_DO THIS_
Extract only the first line of the listing and every line after it up to and including the one with "green tufts between". Omit the pictures.

# start of DATA EXCERPT

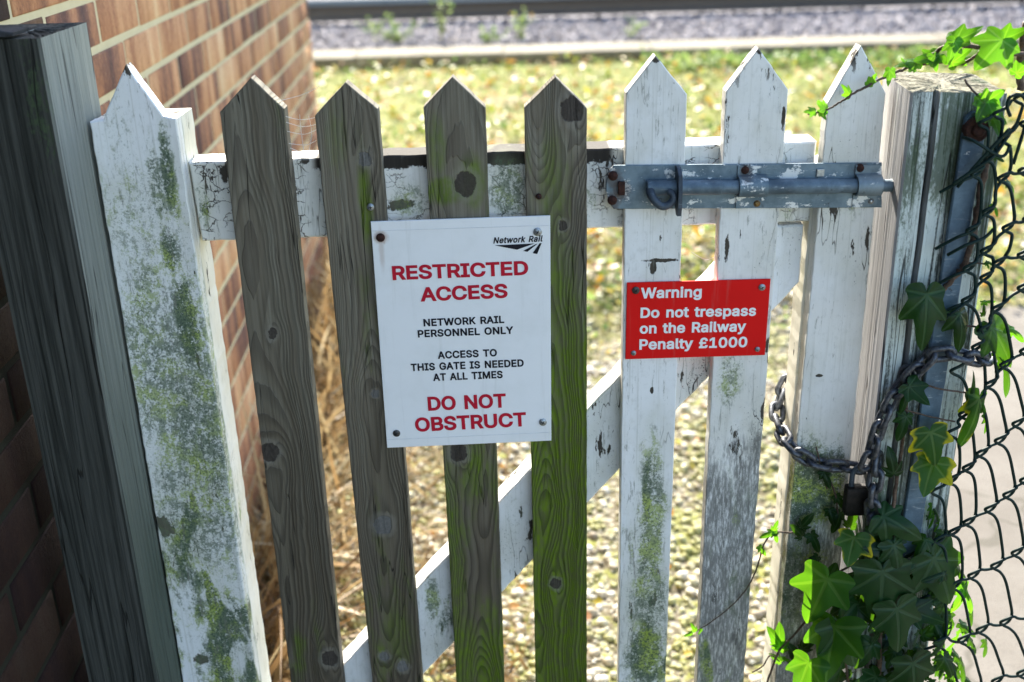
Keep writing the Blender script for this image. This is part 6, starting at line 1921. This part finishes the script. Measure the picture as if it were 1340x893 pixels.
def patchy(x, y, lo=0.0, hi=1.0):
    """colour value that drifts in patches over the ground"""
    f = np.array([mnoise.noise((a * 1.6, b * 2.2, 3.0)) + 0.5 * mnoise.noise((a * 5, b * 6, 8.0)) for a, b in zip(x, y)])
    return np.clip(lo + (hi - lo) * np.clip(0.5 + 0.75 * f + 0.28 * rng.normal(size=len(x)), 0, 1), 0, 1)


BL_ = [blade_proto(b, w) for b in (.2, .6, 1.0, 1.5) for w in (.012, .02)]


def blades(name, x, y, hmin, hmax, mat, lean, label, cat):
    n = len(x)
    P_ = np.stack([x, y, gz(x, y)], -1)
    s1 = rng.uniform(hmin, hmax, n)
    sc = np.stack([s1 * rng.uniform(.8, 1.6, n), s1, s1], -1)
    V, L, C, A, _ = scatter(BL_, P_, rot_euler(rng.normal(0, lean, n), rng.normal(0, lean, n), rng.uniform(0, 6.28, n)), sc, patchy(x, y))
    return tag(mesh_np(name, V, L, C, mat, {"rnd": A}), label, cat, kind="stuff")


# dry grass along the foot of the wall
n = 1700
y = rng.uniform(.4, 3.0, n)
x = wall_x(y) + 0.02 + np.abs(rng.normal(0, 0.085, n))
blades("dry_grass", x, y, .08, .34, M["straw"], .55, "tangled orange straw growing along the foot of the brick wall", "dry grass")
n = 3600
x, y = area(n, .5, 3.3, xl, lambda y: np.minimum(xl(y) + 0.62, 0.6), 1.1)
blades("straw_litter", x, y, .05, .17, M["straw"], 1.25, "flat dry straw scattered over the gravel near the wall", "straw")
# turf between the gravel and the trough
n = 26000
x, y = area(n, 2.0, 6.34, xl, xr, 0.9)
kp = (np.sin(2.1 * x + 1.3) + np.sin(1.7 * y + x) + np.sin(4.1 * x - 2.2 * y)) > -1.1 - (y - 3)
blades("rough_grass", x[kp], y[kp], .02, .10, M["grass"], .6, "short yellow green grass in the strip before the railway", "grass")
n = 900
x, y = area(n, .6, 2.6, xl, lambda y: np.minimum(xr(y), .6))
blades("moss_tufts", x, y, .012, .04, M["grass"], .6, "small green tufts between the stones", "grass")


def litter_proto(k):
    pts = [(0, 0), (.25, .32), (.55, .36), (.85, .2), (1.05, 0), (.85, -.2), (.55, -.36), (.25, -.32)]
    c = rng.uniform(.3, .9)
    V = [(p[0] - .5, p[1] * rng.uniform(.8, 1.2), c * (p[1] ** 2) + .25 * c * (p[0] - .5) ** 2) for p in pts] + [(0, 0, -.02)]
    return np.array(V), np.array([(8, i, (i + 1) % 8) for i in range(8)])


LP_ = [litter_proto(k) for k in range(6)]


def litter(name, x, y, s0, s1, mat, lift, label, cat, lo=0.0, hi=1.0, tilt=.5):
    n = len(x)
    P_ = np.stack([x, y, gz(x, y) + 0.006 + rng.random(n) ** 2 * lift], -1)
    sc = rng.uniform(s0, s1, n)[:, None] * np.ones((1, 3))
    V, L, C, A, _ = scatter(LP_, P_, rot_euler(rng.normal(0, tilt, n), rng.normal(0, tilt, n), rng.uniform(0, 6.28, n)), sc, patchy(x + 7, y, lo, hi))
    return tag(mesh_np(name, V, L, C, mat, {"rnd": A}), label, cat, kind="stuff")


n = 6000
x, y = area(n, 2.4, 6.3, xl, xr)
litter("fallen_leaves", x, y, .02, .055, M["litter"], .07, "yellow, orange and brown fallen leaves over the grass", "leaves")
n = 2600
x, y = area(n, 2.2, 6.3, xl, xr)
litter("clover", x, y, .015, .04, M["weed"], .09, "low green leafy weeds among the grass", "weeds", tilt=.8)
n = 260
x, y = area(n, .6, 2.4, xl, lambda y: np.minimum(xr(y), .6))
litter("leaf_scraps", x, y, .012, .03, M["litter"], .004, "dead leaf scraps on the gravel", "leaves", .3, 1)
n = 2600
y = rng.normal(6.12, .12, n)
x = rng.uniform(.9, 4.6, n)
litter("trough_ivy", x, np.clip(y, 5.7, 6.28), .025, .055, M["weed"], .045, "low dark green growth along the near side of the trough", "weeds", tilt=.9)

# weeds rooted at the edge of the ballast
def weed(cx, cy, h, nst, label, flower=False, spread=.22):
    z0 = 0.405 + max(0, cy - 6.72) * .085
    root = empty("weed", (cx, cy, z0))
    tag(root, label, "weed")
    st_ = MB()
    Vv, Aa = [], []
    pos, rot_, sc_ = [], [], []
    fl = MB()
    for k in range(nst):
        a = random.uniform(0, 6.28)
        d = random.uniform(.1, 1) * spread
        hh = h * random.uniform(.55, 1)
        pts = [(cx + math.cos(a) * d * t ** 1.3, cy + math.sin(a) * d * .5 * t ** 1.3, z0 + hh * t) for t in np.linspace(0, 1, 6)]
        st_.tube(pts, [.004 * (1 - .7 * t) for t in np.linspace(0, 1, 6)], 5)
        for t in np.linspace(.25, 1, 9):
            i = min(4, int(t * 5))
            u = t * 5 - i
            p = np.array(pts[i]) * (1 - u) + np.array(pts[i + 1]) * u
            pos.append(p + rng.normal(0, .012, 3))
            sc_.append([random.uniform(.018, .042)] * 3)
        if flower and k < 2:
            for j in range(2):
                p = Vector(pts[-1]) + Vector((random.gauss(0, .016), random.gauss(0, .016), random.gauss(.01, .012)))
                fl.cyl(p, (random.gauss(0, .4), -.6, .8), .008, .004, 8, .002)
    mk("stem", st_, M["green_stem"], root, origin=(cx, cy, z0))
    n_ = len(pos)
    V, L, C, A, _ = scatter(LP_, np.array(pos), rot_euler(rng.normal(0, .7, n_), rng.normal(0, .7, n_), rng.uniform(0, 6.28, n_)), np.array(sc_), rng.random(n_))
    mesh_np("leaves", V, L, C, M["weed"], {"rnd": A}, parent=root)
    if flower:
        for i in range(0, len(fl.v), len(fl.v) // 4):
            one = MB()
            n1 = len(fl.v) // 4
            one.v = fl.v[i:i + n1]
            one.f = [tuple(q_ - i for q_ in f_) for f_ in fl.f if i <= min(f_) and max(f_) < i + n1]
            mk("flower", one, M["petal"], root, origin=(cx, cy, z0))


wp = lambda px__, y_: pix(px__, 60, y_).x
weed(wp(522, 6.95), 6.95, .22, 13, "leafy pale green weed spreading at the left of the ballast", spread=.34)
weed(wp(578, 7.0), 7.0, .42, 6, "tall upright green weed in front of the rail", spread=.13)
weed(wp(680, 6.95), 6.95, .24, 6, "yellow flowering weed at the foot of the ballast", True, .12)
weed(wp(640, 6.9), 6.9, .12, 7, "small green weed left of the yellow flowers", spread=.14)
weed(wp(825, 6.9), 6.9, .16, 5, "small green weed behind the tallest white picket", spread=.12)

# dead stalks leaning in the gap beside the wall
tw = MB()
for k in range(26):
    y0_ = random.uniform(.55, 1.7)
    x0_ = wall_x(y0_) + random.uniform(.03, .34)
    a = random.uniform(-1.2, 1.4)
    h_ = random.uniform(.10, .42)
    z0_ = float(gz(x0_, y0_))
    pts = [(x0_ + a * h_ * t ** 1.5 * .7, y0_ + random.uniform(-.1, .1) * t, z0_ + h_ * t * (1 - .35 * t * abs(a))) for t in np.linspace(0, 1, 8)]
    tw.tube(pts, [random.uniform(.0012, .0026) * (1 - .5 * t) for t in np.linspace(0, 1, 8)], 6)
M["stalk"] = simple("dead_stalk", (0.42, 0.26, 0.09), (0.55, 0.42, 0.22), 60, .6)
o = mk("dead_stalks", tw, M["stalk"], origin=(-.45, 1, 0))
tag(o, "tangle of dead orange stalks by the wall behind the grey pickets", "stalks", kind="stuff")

# end of DATA EXCERPT

_ANSWER FOR THE TASK_
Keep writing the Blender script for this image. This is part 6, starting at line 1921. This part finishes the script. Measure the picture as if it were 1340x893 pixels.
def patchy(x, y, lo=0.0, hi=1.0):
    """colour value that drifts in patches over the ground"""
    f = np.array([mnoise.noise((a * 1.6, b * 2.2, 3.0)) + 0.5 * mnoise.noise((a * 5, b * 6, 8.0)) for a, b in zip(x, y)])
    return np.clip(lo + (hi - lo) * np.clip(0.5 + 0.75 * f + 0.28 * rng.normal(size=len(x)), 0, 1), 0, 1)


BL_ = [blade_proto(b, w) for b in (.2, .6, 1.0, 1.5) for w in (.012, .02)]


def blades(name, x, y, hmin, hmax, mat, lean, label, cat):
    n = len(x)
    P_ = np.stack([x, y, gz(x, y)], -1)
    s1 = rng.uniform(hmin, hmax, n)
    sc = np.stack([s1 * rng.uniform(.8, 1.6, n), s1, s1], -1)
    V, L, C, A, _ = scatter(BL_, P_, rot_euler(rng.normal(0, lean, n), rng.normal(0, lean, n), rng.uniform(0, 6.28, n)), sc, patchy(x, y))
    return tag(mesh_np(name, V, L, C, mat, {"rnd": A}), label, cat, kind="stuff")


# dry grass along the foot of the wall
n = 1700
y = rng.uniform(.4, 3.0, n)
x = wall_x(y) + 0.02 + np.abs(rng.normal(0, 0.085, n))
blades("dry_grass", x, y, .08, .34, M["straw"], .55, "tangled orange straw growing along the foot of the brick wall", "dry grass")
n = 3600
x, y = area(n, .5, 3.3, xl, lambda y: np.minimum(xl(y) + 0.62, 0.6), 1.1)
blades("straw_litter", x, y, .05, .17, M["straw"], 1.25, "flat dry straw scattered over the gravel near the wall", "straw")
# turf between the gravel and the trough
n = 26000
x, y = area(n, 2.0, 6.34, xl, xr, 0.9)
kp = (np.sin(2.1 * x + 1.3) + np.sin(1.7 * y + x) + np.sin(4.1 * x - 2.2 * y)) > -1.1 - (y - 3)
blades("rough_grass", x[kp], y[kp], .02, .10, M["grass"], .6, "short yellow green grass in the strip before the railway", "grass")
n = 900
x, y = area(n, .6, 2.6, xl, lambda y: np.minimum(xr(y), .6))
blades("moss_tufts", x, y, .012, .04, M["grass"], .6, "small green tufts between the stones", "grass")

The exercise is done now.